What would it be like to live out your life in solitude? This is an experience that is becoming increasing common, as living an independent life becomes a matter of choice and the aging population grows in number. According to recent statistics, at least one in every nine adults in the US lives alone. And for persons 75 years old and over, the proportion living alone is 52 percent for women and 21 percent for men
Trond admits: “…that in the middle of a train of thought we start talking out loud, that the difference between talking and no talking is slowly wiped out, that the unending, inner conversation we carry on with ourselves merges with the one we have with the few people we still see, and when you live alone for too long the line which divides the one from the other becomes vague, and you do not notice when you cross that line.”
For the aged, it is likely that they also begin to ruminate about death. Trond wonders: “If you were dead, you were dead, but in the fraction of a second just before; whether you realized then it was the end, and what that felt like.” And later “I could die at any minute, that’s the way it is, but this is something I have known the last three years, and not given a damn and still do not.”
But much of the novel describes the way his youth presses in upon him. At times, it annoys and disturbs him. At other times he is taken by a delight in recalling the people, especially his father, with whom he spent so much of his youth.

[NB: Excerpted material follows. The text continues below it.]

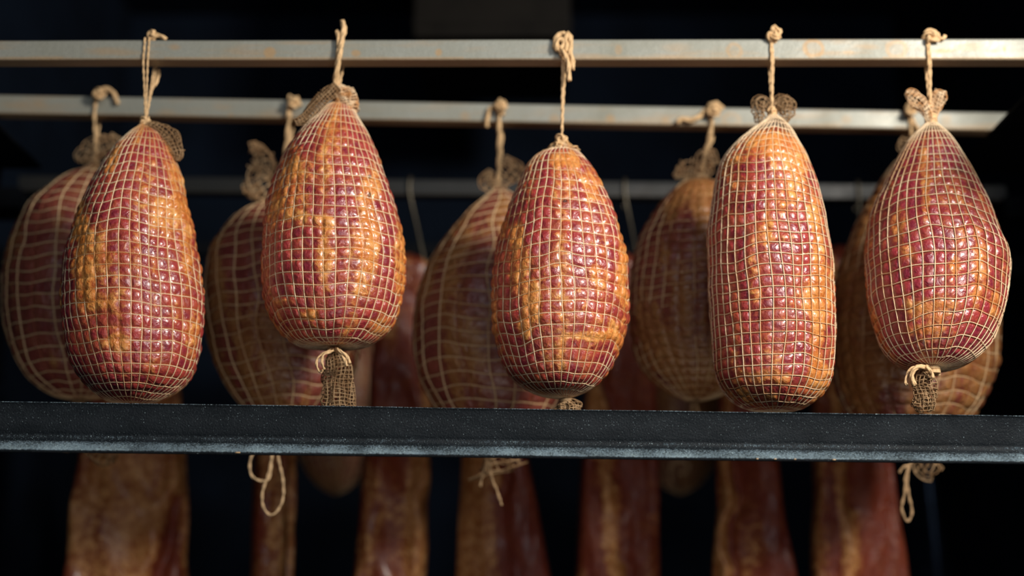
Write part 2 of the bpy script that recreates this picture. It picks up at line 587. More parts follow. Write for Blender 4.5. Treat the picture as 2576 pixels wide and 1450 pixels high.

In the end, Trond comes to terms with the unsettling memories of his youth and concludes “When someone says the past is a foreign country, that they do things differently there, then I have probably felt that way for most of my life because I have been obliged to, but I am not anymore.”
Below are additional passages that I collected from this very satisfying novel:
I can see the shape of the wind on the water.
…I have never gone along with those who believe our lives are governed by fate.
I believe we shape our lives ourselves, at any rate I have shaped mine, for what it’s worth, and I take complete responsibility.
My plan for this place is quite simple. It is to be my final home.
People like it when you tell them things, in suitable portions, in a modest, intimate tone, and they think they know you, but they do not, they know about you, for what they are let in on are facts, not feelings.
I’m surprised at how unfilled my shopping baskets have become, how few things I need now I am alone. I suffer a sudden onset of meaningless melancholy and feel the eyes of the check-out lady on my forehead as I search for the money to pay, the widower is what she sees, they do not understand anything, and it is just as well.
…I am no longer surprised when I realize that mature men are well below my own age.
…a man of barely forty, as my father was when I saw him for the last time, when I was fifteen, and he vanished from my life forever. To me he will never be older.
I can see he misses his father, quite simply and straightforwardly, and I would wish it was as easy as that, that you could just miss your father, and that was all there was to it.
…I do not know whether I really want to know about them. They take up too much room. It has become hard to concentrate…
…I really wanted to be alone. To solve my problems alone, one at a time with clear thinking.
I have seen so many things and been part of so much in my life although I will not go into details now, for I have been lucky too.
Tell me. How are you really? She says, as if there were two versions of my life.